The company, however, deferred a proposal to amend its Article of Association, approval for which was also scheduled to be sought at today's EGM.
Goyal said the resolution to amend the Article of Association would be taken up after getting necessary regulatory approvals for the deal.
Shares of the company were trading at Rs 568.75, down 2.65% on the BSE at 1212 hours.
As part of the deal, Etihad would acquire 24% stake in Jet Airways for about Rs 2,058 crore.

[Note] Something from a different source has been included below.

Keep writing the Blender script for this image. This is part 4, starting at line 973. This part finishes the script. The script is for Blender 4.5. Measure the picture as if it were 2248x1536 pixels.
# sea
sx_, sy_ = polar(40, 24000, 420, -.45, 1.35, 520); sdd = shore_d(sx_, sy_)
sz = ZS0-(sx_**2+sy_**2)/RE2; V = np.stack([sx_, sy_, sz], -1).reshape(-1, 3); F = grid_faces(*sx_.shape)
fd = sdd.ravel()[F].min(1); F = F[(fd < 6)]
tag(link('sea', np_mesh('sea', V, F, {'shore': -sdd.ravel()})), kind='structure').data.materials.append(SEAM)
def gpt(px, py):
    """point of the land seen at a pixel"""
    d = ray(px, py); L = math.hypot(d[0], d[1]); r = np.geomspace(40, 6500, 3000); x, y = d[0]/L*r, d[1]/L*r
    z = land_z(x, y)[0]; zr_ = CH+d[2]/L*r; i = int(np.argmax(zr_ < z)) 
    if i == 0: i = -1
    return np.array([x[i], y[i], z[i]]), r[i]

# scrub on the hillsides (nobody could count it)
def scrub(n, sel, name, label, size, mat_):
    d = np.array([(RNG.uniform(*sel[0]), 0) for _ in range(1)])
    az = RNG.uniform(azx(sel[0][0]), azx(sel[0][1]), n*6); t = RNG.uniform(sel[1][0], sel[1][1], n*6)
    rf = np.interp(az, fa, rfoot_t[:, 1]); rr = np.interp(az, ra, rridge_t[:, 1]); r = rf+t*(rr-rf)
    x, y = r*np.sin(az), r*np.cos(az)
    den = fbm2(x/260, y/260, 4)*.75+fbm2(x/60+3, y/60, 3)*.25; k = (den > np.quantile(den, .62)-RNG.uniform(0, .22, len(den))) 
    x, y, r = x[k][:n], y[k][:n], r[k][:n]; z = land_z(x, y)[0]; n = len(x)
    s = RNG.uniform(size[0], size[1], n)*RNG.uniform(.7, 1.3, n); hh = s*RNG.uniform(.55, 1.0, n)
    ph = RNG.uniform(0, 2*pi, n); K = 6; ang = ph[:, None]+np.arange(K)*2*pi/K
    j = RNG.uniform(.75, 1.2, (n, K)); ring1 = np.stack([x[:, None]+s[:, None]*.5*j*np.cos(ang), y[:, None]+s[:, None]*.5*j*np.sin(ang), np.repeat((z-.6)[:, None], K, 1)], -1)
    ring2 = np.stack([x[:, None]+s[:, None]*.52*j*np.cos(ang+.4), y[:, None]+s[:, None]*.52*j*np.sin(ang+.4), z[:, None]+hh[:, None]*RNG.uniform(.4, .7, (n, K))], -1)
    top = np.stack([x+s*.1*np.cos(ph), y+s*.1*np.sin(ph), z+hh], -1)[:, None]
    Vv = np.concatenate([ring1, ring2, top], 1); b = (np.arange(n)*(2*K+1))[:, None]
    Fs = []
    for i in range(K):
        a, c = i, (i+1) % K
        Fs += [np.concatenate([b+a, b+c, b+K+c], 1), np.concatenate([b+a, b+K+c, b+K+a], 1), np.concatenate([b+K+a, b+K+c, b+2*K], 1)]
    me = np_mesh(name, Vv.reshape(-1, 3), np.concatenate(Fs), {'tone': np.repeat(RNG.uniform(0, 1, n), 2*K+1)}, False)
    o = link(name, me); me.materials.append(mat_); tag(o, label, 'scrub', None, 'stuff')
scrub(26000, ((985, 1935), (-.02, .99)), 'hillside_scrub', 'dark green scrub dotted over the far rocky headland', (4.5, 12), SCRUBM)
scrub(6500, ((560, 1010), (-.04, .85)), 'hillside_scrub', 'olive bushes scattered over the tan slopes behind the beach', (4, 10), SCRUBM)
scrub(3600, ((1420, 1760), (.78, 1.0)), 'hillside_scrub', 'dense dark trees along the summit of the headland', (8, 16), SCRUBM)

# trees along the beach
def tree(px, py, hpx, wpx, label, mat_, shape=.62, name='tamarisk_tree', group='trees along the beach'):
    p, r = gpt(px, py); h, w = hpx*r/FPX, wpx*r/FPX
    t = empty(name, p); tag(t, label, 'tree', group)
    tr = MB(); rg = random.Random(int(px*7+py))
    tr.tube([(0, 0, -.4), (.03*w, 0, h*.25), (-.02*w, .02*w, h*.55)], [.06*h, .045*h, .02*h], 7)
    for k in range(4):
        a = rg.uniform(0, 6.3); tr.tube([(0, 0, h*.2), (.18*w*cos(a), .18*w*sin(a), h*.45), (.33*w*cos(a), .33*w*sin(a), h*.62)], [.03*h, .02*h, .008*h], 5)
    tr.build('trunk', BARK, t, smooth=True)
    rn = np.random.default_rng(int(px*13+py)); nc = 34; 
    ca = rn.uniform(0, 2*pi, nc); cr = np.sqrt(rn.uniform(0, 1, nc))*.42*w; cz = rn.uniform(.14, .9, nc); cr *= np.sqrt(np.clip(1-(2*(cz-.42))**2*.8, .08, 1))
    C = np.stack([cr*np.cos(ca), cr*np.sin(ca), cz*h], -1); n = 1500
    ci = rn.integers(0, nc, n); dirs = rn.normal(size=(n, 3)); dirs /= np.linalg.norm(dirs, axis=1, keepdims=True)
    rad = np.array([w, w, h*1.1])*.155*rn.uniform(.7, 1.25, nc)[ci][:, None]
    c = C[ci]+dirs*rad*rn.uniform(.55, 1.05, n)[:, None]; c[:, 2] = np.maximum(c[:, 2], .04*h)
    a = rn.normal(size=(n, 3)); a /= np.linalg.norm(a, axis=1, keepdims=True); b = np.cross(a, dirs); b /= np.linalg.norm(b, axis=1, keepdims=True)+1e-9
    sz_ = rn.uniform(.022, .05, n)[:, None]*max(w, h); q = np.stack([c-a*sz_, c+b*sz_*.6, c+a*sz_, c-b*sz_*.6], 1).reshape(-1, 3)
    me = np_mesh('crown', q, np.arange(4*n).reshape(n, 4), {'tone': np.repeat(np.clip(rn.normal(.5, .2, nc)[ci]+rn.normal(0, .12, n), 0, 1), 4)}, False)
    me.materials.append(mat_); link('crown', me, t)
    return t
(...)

The deal marks the first investment by a foreign carrier in an Indian airline since the change in the country's FDI policy last September.
Both the companies have said that substantial ownership and effective control will remain with Indian nationals, with Goyal as non-executive Chairman holding 51% stake.
Jet had earlier said it was proposing to modify the existing Articles of Association to reflect the shareholders' agreement between its promoters and Etihad.
"Further, provisions have been added in the Articles of Association to further improve the standards of corporate governance of the company," it had earlier said.
These amendments included Etihad-nominated directors on Jet board not being liable for any default or failure of the company in complying with the provisions of any applicable laws.
"The Investor (Etihad) Board Members shall not be identified as "officer in default" of the company or occupiers of any premises used by the company under laws," Jet had said in its EGM notice.
Pursuant to the deal, Naresh Goyal-led promoter group can nominate four directors (who would be Indian citizens), while Etihad would nominate three directors. Besides, seven would be Independent Directors.
These amendments also barred the promoters from transferring any shares without a prior written consent of Etihad, among other conditions. Besides, Etihad was also said to be getting powers to appoint auditors and these provisions are being seen as Jet giving joint control to the Abu Dhabi carrier, along with the existing promoters.
Clarifications have already been sought by capital markets regulator Sebi and fair trade watchdog CCI on the deal.
Goel said the company has not got anything in writing from Sebi and it is too early to comment on the clarifications sought by them.